Les Petites Heures sont dites à l’heure convenable.
Les Vêpres du jeudi et du vendredi sont omises puisque les offices liturgiques principaux de ces jours occupent leur place. Mais le samedi saint elles sont dites dans l’après-midi à l’heure habituelle.
Complies sont dites le jeudi et le vendredi après les offices liturgiques du soir ; le samedi saint elles sont omises.
Dans la récitation privée, ces trois jours, toutes les heures canoniques doivent être dites suivant les rubriques.
La messe ou action liturgique principale
6. Le deuxième dimanche de la Passion, la bénédiction solennelle et la procession des rameaux ont lieu le matin à l’heure habituelle ; au chœur, après Tierce.

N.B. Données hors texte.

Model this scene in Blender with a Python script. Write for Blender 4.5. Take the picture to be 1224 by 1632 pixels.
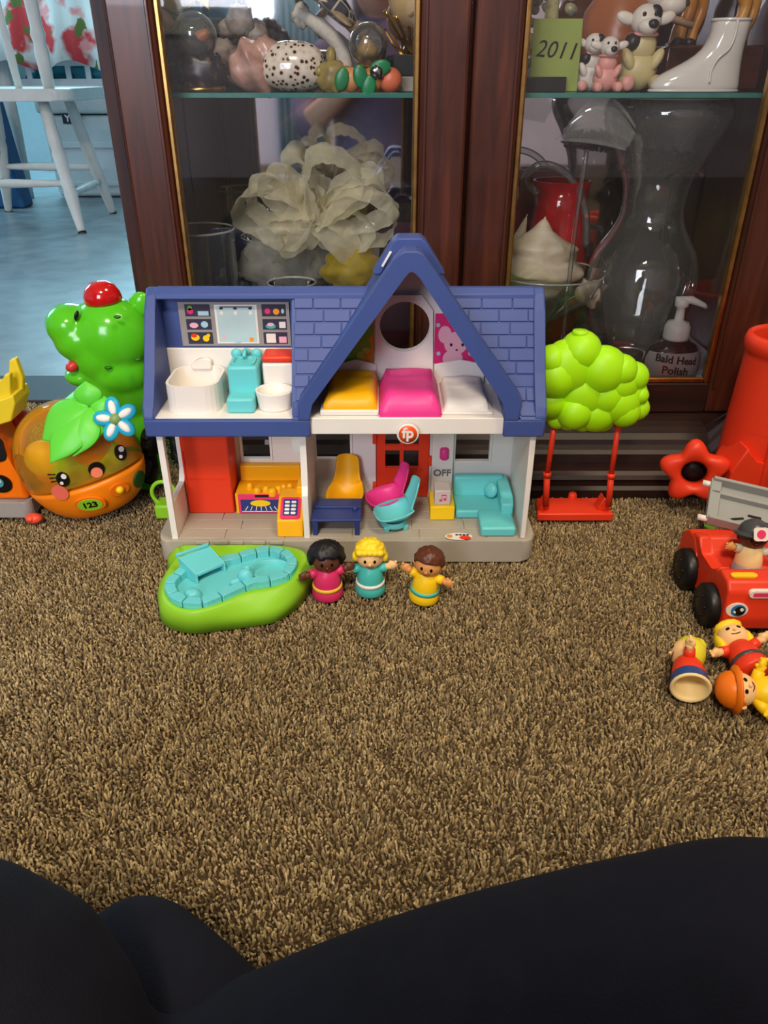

7. Le jeudi in Cœna Domini, la messe chrismale est célébrée après Tierce. Mais la messe in Cœna Domini doit être célébrée le soir, à l’heure la plus favorable, non cependant avant 17 heures ni après 20 heures.
8. Le vendredi in Passione et Morte Domini, la solennelle action liturgique est célébrée l’après-midi, vers 15 heures ; si toutefois une raison pastorale le conseillait, il serait permis de choisir une heure plus tardive non cependant au-delà de 18 heures.
9. La solennelle vigile pascale doit être célébrée à l’heure convenable, c’est-à-dire à celle qui permette de commencer la messe solennelle de cette vigile vers le milieu de la nuit entre le samedi saint et le dimanche de la Résurrection.
Là où cependant, vu les conditions des fidèles et des lieux, il conviendrait, au jugement de l’Ordinaire, d’anticiper l’heure de la célébration de la vigile, celle-ci ne doit pas commencer avant le crépuscule, ou en tout cas pas avant le coucher du soleil.
III. – Prolongation de l’abstinence et du jeûne du carême jusqu’au samedi saint à minuit
10. L’abstinence et le jeûne prescrits pour les temps du Carême, qui jusqu’ici, d’après le canon 1252 n°4, cessaient le samedi saint après-midi, cesseront désormais le samedi saint à minuit.
Nonobstant toute chose contraire.
Le 16 novembre 1955, C. Card. Cicognani, Præfectus.